Seeing Like an International Organization

Edited By André Broome, Leonard Seabrooke Copyright 2014

    This book contributes to the study of International Organizations (IOs) by providing a sharp focus on how IOs’ "analytic institutions" interact with states over key policy issues. Analytic institutions include the areas, departments, committees, adjudicatory bodies, and others housed by or linked to IOs that develop the cognitive framework for identifying, understanding, and solving policy problems. Analytic institutions make the state "legible" to IOs and are the key means for how IOs "see" their member states, shaping how international political and economic problems are understood. This book investigates why seeing like an IO matters through cases on leading organizations for global economic governance, including the International Monetary Fund, the World Bank, the Bank for International Settlements, the Organisation for Economic Co-Operation and Development, and the World Trade Organization. The contributors demonstrate the benefits of studying IOs "from the inside-out" to enrich our understanding of why issues in the international political economy are governed the way they are.

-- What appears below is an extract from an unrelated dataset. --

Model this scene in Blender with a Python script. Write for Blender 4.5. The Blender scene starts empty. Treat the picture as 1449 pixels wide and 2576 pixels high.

    This book was published as a special issue of New Political Economy.

    1. Seeing Like an International Organisation  André Broome and Leonard Seabrooke

    2. Seeing Like the OECD on Tax  J.C. Sharman

    3. Seeing Like the World Bank on Poverty  Antje Vetterlein

    4. Seeing Like the IMF on Capital Account Liberalisation  Manuela Moschella

    5. Seeing Like the WTO: Numbers, Frames and Trade Law  Jens L. Mortensen

    6. Seeing Like the BIS on Capital Rules: Institutionalising Self-regulation in Global Finance  Kevin Ozgercin

    Biography

    André Broome is Associate Professor of International Political Economy at the University of Warwick.

    Leonard Seabrooke is Professor of International Political Economy at the Copenhagen Business School and University of Warwick. Broome and Seabrooke are both researchers on the ‘Global Reordering: Evolution through European Networks’ project from the European Commission Seventh Framework Programme.